(What the task requires): What lies from the line containing "1050 pixels high." through the line containing "COL = scene.collection"? Print exactly those lines, with both ends, and no others.

# # #

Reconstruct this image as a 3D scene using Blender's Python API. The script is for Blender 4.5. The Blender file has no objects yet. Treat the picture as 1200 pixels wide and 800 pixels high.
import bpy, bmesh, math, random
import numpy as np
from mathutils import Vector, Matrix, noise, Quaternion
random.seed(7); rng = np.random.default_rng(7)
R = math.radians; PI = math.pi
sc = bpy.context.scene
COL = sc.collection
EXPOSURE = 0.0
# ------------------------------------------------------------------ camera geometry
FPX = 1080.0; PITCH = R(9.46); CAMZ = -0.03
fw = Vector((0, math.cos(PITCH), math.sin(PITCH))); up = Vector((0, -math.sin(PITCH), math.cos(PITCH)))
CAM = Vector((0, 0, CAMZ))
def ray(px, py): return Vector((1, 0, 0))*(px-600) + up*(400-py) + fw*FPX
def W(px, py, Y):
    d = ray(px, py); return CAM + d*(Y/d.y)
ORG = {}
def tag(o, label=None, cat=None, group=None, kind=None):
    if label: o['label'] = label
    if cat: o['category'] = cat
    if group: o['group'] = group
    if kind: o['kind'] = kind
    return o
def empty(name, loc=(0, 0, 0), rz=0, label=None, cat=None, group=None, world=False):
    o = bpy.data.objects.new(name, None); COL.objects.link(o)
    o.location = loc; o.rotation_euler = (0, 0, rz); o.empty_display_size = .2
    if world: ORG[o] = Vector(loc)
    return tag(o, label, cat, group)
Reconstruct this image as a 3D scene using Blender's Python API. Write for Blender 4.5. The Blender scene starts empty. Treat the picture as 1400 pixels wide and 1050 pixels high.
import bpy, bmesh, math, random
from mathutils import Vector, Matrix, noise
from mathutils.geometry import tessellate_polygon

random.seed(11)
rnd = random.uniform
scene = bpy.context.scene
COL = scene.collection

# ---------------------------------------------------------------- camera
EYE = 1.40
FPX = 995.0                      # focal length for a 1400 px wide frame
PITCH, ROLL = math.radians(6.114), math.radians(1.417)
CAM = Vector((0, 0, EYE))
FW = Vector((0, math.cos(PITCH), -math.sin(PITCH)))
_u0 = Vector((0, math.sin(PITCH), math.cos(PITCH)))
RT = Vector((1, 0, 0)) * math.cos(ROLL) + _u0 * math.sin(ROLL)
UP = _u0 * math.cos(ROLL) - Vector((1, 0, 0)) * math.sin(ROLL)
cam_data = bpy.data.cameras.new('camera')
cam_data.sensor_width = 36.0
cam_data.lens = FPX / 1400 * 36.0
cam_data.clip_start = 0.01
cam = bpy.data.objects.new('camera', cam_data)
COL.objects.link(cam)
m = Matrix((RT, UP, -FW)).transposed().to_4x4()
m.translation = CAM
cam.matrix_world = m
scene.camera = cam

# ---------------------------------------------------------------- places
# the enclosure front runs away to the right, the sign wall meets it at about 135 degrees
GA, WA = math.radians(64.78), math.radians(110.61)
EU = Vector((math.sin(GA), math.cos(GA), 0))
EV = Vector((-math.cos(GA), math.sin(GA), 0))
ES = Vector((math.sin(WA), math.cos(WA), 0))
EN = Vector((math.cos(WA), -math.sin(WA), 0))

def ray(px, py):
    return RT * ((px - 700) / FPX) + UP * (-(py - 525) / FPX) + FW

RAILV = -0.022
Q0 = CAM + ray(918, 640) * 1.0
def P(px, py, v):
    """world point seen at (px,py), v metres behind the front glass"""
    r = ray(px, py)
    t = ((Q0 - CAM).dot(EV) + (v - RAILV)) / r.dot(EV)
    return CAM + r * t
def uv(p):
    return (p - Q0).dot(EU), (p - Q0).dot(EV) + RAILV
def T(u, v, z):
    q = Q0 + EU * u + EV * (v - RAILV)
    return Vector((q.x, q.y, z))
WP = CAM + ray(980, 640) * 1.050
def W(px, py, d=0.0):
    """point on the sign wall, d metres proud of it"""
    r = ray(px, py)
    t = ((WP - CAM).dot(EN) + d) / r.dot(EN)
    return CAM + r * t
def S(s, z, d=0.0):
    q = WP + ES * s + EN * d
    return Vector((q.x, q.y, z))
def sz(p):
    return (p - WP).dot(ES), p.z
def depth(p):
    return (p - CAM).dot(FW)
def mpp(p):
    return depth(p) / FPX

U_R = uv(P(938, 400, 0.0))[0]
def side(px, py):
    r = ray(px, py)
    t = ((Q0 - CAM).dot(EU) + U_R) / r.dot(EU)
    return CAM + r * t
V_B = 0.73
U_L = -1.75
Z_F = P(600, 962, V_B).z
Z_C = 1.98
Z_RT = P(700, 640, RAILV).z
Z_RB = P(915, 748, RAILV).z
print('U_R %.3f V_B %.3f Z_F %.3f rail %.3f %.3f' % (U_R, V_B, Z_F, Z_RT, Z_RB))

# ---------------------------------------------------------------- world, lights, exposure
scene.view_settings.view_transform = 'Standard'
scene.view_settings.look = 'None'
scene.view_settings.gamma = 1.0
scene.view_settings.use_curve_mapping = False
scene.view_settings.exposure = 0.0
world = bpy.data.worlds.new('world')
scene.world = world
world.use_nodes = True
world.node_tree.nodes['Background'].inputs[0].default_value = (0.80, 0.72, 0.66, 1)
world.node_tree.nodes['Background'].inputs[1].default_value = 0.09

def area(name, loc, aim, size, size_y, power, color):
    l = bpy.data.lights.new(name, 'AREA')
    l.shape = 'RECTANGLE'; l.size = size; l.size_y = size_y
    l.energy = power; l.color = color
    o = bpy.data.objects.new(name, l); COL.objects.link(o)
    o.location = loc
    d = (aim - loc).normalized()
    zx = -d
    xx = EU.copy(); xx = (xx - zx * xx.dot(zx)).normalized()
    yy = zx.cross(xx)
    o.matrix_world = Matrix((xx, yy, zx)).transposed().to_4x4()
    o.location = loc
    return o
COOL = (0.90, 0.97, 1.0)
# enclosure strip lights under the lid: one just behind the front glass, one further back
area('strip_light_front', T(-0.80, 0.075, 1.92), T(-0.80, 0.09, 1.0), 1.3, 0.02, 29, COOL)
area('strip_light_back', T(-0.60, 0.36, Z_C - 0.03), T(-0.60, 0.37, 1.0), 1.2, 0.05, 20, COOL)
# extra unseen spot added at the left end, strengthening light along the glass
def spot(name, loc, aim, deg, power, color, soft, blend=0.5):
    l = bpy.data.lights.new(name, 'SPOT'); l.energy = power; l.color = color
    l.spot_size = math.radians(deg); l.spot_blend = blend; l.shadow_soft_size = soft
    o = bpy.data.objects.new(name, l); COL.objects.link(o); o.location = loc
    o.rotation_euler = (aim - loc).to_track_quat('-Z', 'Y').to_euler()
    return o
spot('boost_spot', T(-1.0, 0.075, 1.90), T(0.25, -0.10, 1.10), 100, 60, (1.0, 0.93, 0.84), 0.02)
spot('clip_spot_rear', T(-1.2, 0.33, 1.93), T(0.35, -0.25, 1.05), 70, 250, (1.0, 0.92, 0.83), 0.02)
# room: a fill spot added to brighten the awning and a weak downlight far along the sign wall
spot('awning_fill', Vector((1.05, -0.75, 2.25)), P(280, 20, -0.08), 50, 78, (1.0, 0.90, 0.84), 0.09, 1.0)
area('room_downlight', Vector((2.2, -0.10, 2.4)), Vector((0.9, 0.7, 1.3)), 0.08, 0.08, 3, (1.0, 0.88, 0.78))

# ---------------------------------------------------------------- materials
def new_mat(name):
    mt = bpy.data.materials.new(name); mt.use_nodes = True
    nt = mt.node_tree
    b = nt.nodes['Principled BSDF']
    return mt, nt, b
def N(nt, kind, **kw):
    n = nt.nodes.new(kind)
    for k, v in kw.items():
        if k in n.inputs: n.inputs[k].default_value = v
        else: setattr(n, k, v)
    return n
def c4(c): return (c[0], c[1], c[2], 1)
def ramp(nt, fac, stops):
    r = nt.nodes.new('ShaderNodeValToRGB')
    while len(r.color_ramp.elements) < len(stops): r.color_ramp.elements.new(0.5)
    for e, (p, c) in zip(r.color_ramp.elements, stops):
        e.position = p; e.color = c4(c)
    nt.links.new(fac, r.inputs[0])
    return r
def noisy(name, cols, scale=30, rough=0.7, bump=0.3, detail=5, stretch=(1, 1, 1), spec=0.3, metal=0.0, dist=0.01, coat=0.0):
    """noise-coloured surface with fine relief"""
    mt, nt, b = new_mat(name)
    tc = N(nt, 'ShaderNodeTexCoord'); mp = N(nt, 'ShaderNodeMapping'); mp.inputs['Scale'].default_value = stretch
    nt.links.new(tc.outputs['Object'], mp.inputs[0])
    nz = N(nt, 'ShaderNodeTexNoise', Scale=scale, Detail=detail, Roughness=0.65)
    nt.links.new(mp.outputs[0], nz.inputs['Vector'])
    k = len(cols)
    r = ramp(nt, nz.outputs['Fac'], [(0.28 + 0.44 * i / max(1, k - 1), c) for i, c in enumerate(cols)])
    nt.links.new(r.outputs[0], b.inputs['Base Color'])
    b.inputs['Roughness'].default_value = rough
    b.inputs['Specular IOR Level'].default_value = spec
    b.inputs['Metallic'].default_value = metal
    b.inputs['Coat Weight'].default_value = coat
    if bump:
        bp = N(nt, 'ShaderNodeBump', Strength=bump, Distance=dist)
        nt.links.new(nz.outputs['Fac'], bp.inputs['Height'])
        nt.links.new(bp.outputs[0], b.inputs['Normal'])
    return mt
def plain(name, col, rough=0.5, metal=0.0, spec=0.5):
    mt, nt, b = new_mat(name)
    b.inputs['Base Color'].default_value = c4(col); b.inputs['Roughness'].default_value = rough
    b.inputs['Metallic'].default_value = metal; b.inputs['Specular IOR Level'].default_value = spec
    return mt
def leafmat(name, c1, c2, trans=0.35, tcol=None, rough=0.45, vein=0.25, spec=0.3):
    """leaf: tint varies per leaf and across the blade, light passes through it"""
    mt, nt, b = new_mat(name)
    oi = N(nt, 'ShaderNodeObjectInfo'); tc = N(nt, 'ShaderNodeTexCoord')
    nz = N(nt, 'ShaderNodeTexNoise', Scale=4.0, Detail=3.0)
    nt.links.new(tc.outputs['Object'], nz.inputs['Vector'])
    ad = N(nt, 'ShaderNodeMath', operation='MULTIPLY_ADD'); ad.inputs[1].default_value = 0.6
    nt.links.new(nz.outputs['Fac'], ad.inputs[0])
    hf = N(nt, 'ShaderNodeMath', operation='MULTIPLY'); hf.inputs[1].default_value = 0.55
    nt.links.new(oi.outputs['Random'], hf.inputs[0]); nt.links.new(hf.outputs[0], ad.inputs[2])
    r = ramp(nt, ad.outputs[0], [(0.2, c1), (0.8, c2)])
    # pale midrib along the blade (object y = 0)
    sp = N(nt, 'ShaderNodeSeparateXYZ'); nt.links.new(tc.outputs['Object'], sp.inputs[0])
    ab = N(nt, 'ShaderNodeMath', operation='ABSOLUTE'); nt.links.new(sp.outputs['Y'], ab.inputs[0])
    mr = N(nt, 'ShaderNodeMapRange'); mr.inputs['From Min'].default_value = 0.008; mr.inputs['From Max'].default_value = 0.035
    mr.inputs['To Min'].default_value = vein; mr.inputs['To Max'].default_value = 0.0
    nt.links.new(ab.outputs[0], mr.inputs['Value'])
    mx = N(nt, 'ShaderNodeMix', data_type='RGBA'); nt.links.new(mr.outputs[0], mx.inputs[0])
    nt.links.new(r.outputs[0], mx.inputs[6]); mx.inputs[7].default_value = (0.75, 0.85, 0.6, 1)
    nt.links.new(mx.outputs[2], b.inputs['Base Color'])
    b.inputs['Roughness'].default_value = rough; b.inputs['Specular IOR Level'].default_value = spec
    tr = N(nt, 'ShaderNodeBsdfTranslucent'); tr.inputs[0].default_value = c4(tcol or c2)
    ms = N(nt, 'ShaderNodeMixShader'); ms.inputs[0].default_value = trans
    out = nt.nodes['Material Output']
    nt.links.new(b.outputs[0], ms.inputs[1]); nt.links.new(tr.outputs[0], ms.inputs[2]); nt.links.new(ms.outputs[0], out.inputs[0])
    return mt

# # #

(Full output):
Reconstruct this image as a 3D scene using Blender's Python API. Write for Blender 4.5. The Blender scene starts empty. Treat the picture as 1400 pixels wide and 1050 pixels high.
import bpy, bmesh, math, random
from mathutils import Vector, Matrix, noise
from mathutils.geometry import tessellate_polygon

random.seed(11)
rnd = random.uniform
scene = bpy.context.scene
COL = scene.collection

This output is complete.